As it turns out, therefore, your presentation’s audience needs these tags as well. They can’t keep too much information in their heads at once. Maybe it’s just coincidence but ask yourself how many central characters their are in successful, long running sit-coms or adventure series. There were six Friends; the Starship Enterprise had a crew of over a thousand but we were only ever interested in seven or so; Big Bang Theory has about the same number of key characters. Don’t get too hung up on that – there’s no evidence behind this paragraph other than my tendency to watch too much TV.

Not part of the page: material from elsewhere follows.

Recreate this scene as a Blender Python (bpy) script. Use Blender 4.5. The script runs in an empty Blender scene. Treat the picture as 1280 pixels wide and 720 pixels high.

Let me try to recover my credibility.

stephen hawking presents time itself!I once read Steven Hawking’s “A Brief History of Time”. It’s a great, great book but it contains so much information it’s impossible to read and absorb at one go, especially as much of the information is challenging. I found myself understanding each and every page I read at the time I read it, but unable to remember what I’d read more than three pages ago. I had to keep going back over material to remind myself what X meant, so that I could understand how it fitted with Y to give Z. The only reason I got through it was because I was stubborn (and on a bet).

What are the presentation take-aways here?

  1. Don’t give your audience long lists of things – or at least don’t do so if you expect them to be able to remember or compare them. Don’t ask them to rank more than seven or so things. Stick to the limit of what people can process in the moment. Don’t give example after example after example to prove your point – there’s no point!
  2. When you’ve got lots of information, there’s no advantage in bombarding your audience with it. You’ve got to drip-feed it. And then you’ve got to wait. You’ve got to wait until they’re ready to move on. (See this guest-blog on the half-life of ideas in your presentations.)
  3. Keep it simple. Are you sure you need every single fact, figure or item of information you’ve included? Would a summary do? An average? A lot of presenters include stuff that’s not necessary out of fear of missing something out and end up drowning their audience. When you’ve written your presentation, go back over it again, looking at your facts and see if you can cut them.
  4. Be brutal – don’t ask if you can cut it. Let your default be to ‘cut’ and see if you can justify it, remember that you’ve only got 7±2 to play with!